Birthdays always make me think of how old I really feel. I can’t actually call myself a girl anymore (though I still do), but I’m not exactly a grownup either. At this point I’m sortof in between everything. I have a job, but not a solid one because it could end at any time, and it probably will end after December. I don’t have a house but if I had that solid job I’d be able to move within a few months. My studies are almost-almost-almost finished, and they have been for the past year (I’m just utter crap at finishing things related to my studies). I’ve had seven driving tests (today was the seventh one) and I still don’t have my driver’s license. I’m even annoyingly in between boyfriends, or perhaps I’ve had my last one, who can tell really.

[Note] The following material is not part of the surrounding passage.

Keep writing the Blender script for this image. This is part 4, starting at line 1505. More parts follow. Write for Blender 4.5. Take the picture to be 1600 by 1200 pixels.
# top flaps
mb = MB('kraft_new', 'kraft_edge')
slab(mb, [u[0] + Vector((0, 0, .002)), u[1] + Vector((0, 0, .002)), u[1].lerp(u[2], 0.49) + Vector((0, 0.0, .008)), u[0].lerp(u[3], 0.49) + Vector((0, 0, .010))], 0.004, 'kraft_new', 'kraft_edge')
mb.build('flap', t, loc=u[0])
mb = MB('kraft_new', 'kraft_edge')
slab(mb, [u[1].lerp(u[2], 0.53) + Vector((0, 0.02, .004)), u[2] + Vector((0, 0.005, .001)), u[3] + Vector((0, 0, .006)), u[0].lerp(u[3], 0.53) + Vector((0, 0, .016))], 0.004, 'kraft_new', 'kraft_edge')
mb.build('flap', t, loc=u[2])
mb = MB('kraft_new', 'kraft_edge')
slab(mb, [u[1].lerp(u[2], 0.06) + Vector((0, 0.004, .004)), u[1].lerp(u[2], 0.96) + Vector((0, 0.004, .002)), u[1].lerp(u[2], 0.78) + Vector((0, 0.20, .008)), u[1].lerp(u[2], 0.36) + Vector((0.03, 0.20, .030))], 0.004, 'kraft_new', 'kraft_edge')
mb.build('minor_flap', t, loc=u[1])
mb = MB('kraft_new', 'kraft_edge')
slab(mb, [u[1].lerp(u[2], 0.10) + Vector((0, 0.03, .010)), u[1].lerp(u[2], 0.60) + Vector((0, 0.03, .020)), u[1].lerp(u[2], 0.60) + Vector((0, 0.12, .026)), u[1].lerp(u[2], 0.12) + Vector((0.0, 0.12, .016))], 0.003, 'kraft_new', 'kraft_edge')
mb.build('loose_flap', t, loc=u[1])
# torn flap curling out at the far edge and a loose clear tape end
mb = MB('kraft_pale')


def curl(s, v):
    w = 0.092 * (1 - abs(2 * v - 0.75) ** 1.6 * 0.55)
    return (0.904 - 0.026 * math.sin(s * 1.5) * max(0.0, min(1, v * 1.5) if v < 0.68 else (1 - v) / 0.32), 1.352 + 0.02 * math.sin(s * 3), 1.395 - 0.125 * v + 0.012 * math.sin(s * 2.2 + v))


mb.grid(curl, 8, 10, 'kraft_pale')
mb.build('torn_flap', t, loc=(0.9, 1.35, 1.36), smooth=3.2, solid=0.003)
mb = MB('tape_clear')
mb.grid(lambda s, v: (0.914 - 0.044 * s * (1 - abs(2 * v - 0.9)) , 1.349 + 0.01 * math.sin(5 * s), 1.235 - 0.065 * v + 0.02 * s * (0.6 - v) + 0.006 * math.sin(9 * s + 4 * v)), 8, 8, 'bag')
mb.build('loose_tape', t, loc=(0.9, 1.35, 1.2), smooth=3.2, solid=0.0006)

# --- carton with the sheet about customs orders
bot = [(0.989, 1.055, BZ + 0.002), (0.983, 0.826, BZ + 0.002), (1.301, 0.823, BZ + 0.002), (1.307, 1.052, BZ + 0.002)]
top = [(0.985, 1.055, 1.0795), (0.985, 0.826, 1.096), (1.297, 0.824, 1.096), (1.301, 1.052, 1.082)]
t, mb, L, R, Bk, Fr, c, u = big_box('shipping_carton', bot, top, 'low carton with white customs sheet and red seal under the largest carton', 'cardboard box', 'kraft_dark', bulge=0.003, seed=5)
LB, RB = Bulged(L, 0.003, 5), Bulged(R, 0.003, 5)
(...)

All of this is making me feel like I’m getting older way too fast. Time is running out (before you know it I’ll be 30! I hate 30.) and there is so much I still want and need to do. I haven’t accomplished enough yet by far, and the thought of all the stuff I have ahead of me can make me very tired or very excited, it depends on what my mood does with it. At some point I made an ordered list of things I want to do, so I can get to work on them (studies first, I’d say). However, my mind doesn’t work that way. I’m already trying to shop for a house while I don’t even have a solid job, and I’m looking for a new job before I’ve even finished my studies. Sometimes I want to get to the end so badly, that it makes me forget the road.

I know exactly what to do, but I’m afraid I’ll mess it up because I can’t help going a step too far. So maybe I should just try and stop any other activities and focus on my thesis, so at least I can have step one done by January. And then, perhaps, 2009 could really be my year.